Directive: Copy all the material below, exactly as it stands.

Material provided:
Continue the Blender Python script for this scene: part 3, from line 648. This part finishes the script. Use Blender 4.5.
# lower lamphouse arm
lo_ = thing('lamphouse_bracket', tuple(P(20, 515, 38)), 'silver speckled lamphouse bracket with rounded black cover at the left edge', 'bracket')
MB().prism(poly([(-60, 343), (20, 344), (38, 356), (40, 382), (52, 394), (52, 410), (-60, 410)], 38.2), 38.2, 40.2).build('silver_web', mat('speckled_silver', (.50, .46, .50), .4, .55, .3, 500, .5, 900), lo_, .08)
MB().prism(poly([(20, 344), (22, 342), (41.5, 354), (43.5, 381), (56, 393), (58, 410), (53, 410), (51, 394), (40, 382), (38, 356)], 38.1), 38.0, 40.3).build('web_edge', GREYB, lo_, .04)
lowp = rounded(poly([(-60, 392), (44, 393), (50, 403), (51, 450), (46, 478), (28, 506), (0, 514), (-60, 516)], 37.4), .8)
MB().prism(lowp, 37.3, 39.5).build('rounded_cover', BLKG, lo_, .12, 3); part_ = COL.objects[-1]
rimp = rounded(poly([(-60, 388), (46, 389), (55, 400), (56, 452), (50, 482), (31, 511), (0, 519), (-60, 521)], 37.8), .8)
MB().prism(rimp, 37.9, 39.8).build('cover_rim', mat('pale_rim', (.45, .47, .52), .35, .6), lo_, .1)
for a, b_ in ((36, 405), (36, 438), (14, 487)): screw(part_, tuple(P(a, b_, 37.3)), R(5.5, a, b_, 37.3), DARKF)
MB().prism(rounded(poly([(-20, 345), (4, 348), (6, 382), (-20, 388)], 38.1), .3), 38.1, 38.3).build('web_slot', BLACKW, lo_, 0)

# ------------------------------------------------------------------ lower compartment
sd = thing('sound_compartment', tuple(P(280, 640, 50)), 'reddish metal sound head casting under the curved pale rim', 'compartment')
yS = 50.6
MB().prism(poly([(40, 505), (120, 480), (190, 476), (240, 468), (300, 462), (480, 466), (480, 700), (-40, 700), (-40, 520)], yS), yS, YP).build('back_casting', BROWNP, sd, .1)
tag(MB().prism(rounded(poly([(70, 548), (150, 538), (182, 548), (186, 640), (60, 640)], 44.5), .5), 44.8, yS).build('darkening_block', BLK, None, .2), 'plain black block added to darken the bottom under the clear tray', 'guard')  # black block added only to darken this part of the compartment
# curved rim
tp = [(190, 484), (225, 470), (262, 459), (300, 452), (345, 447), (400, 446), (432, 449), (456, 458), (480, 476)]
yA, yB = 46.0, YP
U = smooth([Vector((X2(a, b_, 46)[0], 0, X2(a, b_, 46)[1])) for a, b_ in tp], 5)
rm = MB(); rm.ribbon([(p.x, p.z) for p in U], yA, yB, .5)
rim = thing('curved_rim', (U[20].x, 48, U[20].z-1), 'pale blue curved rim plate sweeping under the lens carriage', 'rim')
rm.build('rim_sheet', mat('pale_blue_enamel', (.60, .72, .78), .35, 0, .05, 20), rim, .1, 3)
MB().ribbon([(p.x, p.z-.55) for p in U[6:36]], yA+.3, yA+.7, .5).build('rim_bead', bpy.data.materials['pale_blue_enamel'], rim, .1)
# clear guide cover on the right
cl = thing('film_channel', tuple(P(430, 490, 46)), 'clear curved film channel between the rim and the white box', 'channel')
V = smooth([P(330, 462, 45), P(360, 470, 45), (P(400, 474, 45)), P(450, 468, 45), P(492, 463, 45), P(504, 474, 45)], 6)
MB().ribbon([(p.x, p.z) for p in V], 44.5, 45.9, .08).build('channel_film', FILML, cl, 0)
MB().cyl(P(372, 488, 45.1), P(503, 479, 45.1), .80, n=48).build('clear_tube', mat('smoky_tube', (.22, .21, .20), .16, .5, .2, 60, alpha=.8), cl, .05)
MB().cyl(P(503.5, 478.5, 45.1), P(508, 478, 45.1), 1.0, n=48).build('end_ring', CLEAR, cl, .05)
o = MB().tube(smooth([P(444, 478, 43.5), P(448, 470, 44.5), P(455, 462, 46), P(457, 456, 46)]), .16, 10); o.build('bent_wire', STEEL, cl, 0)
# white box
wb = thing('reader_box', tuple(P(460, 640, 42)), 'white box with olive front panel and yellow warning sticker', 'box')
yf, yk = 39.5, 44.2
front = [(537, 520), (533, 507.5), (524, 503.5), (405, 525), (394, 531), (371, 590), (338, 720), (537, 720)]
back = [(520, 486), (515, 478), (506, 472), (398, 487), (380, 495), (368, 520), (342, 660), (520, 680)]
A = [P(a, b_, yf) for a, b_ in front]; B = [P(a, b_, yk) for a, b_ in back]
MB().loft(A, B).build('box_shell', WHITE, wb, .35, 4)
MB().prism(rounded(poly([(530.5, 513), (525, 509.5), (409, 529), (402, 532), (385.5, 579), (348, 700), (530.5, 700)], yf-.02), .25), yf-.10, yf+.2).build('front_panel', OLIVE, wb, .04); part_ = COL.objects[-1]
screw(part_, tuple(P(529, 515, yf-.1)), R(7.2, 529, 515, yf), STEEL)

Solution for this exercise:
Continue the Blender Python script for this scene: part 3, from line 648. This part finishes the script. Use Blender 4.5.
# lower lamphouse arm
lo_ = thing('lamphouse_bracket', tuple(P(20, 515, 38)), 'silver speckled lamphouse bracket with rounded black cover at the left edge', 'bracket')
MB().prism(poly([(-60, 343), (20, 344), (38, 356), (40, 382), (52, 394), (52, 410), (-60, 410)], 38.2), 38.2, 40.2).build('silver_web', mat('speckled_silver', (.50, .46, .50), .4, .55, .3, 500, .5, 900), lo_, .08)
MB().prism(poly([(20, 344), (22, 342), (41.5, 354), (43.5, 381), (56, 393), (58, 410), (53, 410), (51, 394), (40, 382), (38, 356)], 38.1), 38.0, 40.3).build('web_edge', GREYB, lo_, .04)
lowp = rounded(poly([(-60, 392), (44, 393), (50, 403), (51, 450), (46, 478), (28, 506), (0, 514), (-60, 516)], 37.4), .8)
MB().prism(lowp, 37.3, 39.5).build('rounded_cover', BLKG, lo_, .12, 3); part_ = COL.objects[-1]
rimp = rounded(poly([(-60, 388), (46, 389), (55, 400), (56, 452), (50, 482), (31, 511), (0, 519), (-60, 521)], 37.8), .8)
MB().prism(rimp, 37.9, 39.8).build('cover_rim', mat('pale_rim', (.45, .47, .52), .35, .6), lo_, .1)
for a, b_ in ((36, 405), (36, 438), (14, 487)): screw(part_, tuple(P(a, b_, 37.3)), R(5.5, a, b_, 37.3), DARKF)
MB().prism(rounded(poly([(-20, 345), (4, 348), (6, 382), (-20, 388)], 38.1), .3), 38.1, 38.3).build('web_slot', BLACKW, lo_, 0)

# ------------------------------------------------------------------ lower compartment
sd = thing('sound_compartment', tuple(P(280, 640, 50)), 'reddish metal sound head casting under the curved pale rim', 'compartment')
yS = 50.6
MB().prism(poly([(40, 505), (120, 480), (190, 476), (240, 468), (300, 462), (480, 466), (480, 700), (-40, 700), (-40, 520)], yS), yS, YP).build('back_casting', BROWNP, sd, .1)
tag(MB().prism(rounded(poly([(70, 548), (150, 538), (182, 548), (186, 640), (60, 640)], 44.5), .5), 44.8, yS).build('darkening_block', BLK, None, .2), 'plain black block added to darken the bottom under the clear tray', 'guard')  # black block added only to darken this part of the compartment
# curved rim
tp = [(190, 484), (225, 470), (262, 459), (300, 452), (345, 447), (400, 446), (432, 449), (456, 458), (480, 476)]
yA, yB = 46.0, YP
U = smooth([Vector((X2(a, b_, 46)[0], 0, X2(a, b_, 46)[1])) for a, b_ in tp], 5)
rm = MB(); rm.ribbon([(p.x, p.z) for p in U], yA, yB, .5)
rim = thing('curved_rim', (U[20].x, 48, U[20].z-1), 'pale blue curved rim plate sweeping under the lens carriage', 'rim')
rm.build('rim_sheet', mat('pale_blue_enamel', (.60, .72, .78), .35, 0, .05, 20), rim, .1, 3)
MB().ribbon([(p.x, p.z-.55) for p in U[6:36]], yA+.3, yA+.7, .5).build('rim_bead', bpy.data.materials['pale_blue_enamel'], rim, .1)
# clear guide cover on the right
cl = thing('film_channel', tuple(P(430, 490, 46)), 'clear curved film channel between the rim and the white box', 'channel')
V = smooth([P(330, 462, 45), P(360, 470, 45), (P(400, 474, 45)), P(450, 468, 45), P(492, 463, 45), P(504, 474, 45)], 6)
MB().ribbon([(p.x, p.z) for p in V], 44.5, 45.9, .08).build('channel_film', FILML, cl, 0)
MB().cyl(P(372, 488, 45.1), P(503, 479, 45.1), .80, n=48).build('clear_tube', mat('smoky_tube', (.22, .21, .20), .16, .5, .2, 60, alpha=.8), cl, .05)
MB().cyl(P(503.5, 478.5, 45.1), P(508, 478, 45.1), 1.0, n=48).build('end_ring', CLEAR, cl, .05)
o = MB().tube(smooth([P(444, 478, 43.5), P(448, 470, 44.5), P(455, 462, 46), P(457, 456, 46)]), .16, 10); o.build('bent_wire', STEEL, cl, 0)
# white box
wb = thing('reader_box', tuple(P(460, 640, 42)), 'white box with olive front panel and yellow warning sticker', 'box')
yf, yk = 39.5, 44.2
front = [(537, 520), (533, 507.5), (524, 503.5), (405, 525), (394, 531), (371, 590), (338, 720), (537, 720)]
back = [(520, 486), (515, 478), (506, 472), (398, 487), (380, 495), (368, 520), (342, 660), (520, 680)]
A = [P(a, b_, yf) for a, b_ in front]; B = [P(a, b_, yk) for a, b_ in back]
MB().loft(A, B).build('box_shell', WHITE, wb, .35, 4)
MB().prism(rounded(poly([(530.5, 513), (525, 509.5), (409, 529), (402, 532), (385.5, 579), (348, 700), (530.5, 700)], yf-.02), .25), yf-.10, yf+.2).build('front_panel', OLIVE, wb, .04); part_ = COL.objects[-1]
screw(part_, tuple(P(529, 515, yf-.1)), R(7.2, 529, 515, yf), STEEL)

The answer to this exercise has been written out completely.